"""

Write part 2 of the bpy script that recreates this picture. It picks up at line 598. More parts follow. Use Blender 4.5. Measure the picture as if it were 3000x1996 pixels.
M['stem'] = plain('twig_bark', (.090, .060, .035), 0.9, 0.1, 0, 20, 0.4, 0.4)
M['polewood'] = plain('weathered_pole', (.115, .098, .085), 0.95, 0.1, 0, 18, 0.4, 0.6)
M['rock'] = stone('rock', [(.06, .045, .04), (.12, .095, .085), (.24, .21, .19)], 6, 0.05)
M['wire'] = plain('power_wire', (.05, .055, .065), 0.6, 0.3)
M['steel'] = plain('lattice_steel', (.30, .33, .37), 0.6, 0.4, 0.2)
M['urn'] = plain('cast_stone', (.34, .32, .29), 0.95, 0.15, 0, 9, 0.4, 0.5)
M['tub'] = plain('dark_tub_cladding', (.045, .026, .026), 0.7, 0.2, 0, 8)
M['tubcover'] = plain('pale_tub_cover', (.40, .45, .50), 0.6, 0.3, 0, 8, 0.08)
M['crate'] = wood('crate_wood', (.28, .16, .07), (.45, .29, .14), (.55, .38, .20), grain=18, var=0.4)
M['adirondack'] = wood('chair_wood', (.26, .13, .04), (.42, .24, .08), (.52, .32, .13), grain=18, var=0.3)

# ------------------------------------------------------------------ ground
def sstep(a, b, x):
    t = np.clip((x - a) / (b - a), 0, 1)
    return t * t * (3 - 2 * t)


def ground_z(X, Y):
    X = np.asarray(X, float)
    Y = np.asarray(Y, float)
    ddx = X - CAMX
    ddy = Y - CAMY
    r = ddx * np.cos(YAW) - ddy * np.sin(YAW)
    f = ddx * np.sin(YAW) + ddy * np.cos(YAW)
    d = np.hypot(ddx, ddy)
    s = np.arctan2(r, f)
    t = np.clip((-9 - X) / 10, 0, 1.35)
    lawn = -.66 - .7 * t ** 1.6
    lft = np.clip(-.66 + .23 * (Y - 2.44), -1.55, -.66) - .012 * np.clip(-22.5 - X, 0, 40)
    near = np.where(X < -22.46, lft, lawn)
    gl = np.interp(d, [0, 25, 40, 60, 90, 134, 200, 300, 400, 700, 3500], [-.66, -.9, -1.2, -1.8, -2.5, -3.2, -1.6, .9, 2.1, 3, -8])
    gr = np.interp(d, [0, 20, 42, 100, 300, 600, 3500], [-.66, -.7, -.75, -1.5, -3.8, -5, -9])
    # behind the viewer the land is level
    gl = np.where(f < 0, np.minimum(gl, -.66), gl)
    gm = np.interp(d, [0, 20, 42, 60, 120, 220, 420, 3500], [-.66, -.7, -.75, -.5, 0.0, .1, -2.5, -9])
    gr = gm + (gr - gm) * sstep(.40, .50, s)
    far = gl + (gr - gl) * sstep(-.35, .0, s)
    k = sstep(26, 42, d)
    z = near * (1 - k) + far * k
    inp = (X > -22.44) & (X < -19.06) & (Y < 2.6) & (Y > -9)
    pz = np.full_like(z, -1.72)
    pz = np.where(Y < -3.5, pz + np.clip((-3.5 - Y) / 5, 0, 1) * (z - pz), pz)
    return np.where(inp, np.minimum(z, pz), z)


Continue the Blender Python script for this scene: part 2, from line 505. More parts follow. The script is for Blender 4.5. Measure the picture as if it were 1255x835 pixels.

"""

> What is needed
Copy each line of the data above without altering a single character.

> Answer below
Write part 2 of the bpy script that recreates this picture. It picks up at line 598. More parts follow. Use Blender 4.5. Measure the picture as if it were 3000x1996 pixels.
M['stem'] = plain('twig_bark', (.090, .060, .035), 0.9, 0.1, 0, 20, 0.4, 0.4)
M['polewood'] = plain('weathered_pole', (.115, .098, .085), 0.95, 0.1, 0, 18, 0.4, 0.6)
M['rock'] = stone('rock', [(.06, .045, .04), (.12, .095, .085), (.24, .21, .19)], 6, 0.05)
M['wire'] = plain('power_wire', (.05, .055, .065), 0.6, 0.3)
M['steel'] = plain('lattice_steel', (.30, .33, .37), 0.6, 0.4, 0.2)
M['urn'] = plain('cast_stone', (.34, .32, .29), 0.95, 0.15, 0, 9, 0.4, 0.5)
M['tub'] = plain('dark_tub_cladding', (.045, .026, .026), 0.7, 0.2, 0, 8)
M['tubcover'] = plain('pale_tub_cover', (.40, .45, .50), 0.6, 0.3, 0, 8, 0.08)
M['crate'] = wood('crate_wood', (.28, .16, .07), (.45, .29, .14), (.55, .38, .20), grain=18, var=0.4)
M['adirondack'] = wood('chair_wood', (.26, .13, .04), (.42, .24, .08), (.52, .32, .13), grain=18, var=0.3)

# ------------------------------------------------------------------ ground
def sstep(a, b, x):
    t = np.clip((x - a) / (b - a), 0, 1)
    return t * t * (3 - 2 * t)


def ground_z(X, Y):
    X = np.asarray(X, float)
    Y = np.asarray(Y, float)
    ddx = X - CAMX
    ddy = Y - CAMY
    r = ddx * np.cos(YAW) - ddy * np.sin(YAW)
    f = ddx * np.sin(YAW) + ddy * np.cos(YAW)
    d = np.hypot(ddx, ddy)
    s = np.arctan2(r, f)
    t = np.clip((-9 - X) / 10, 0, 1.35)
    lawn = -.66 - .7 * t ** 1.6
    lft = np.clip(-.66 + .23 * (Y - 2.44), -1.55, -.66) - .012 * np.clip(-22.5 - X, 0, 40)
    near = np.where(X < -22.46, lft, lawn)
    gl = np.interp(d, [0, 25, 40, 60, 90, 134, 200, 300, 400, 700, 3500], [-.66, -.9, -1.2, -1.8, -2.5, -3.2, -1.6, .9, 2.1, 3, -8])
    gr = np.interp(d, [0, 20, 42, 100, 300, 600, 3500], [-.66, -.7, -.75, -1.5, -3.8, -5, -9])
    # behind the viewer the land is level
    gl = np.where(f < 0, np.minimum(gl, -.66), gl)
    gm = np.interp(d, [0, 20, 42, 60, 120, 220, 420, 3500], [-.66, -.7, -.75, -.5, 0.0, .1, -2.5, -9])
    gr = gm + (gr - gm) * sstep(.40, .50, s)
    far = gl + (gr - gl) * sstep(-.35, .0, s)
    k = sstep(26, 42, d)
    z = near * (1 - k) + far * k
    inp = (X > -22.44) & (X < -19.06) & (Y < 2.6) & (Y > -9)
    pz = np.full_like(z, -1.72)
    pz = np.where(Y < -3.5, pz + np.clip((-3.5 - Y) / 5, 0, 1) * (z - pz), pz)
    return np.where(inp, np.minimum(z, pz), z)


Continue the Blender Python script for this scene: part 2, from line 505. More parts follow. The script is for Blender 4.5. Measure the picture as if it were 1255x835 pixels.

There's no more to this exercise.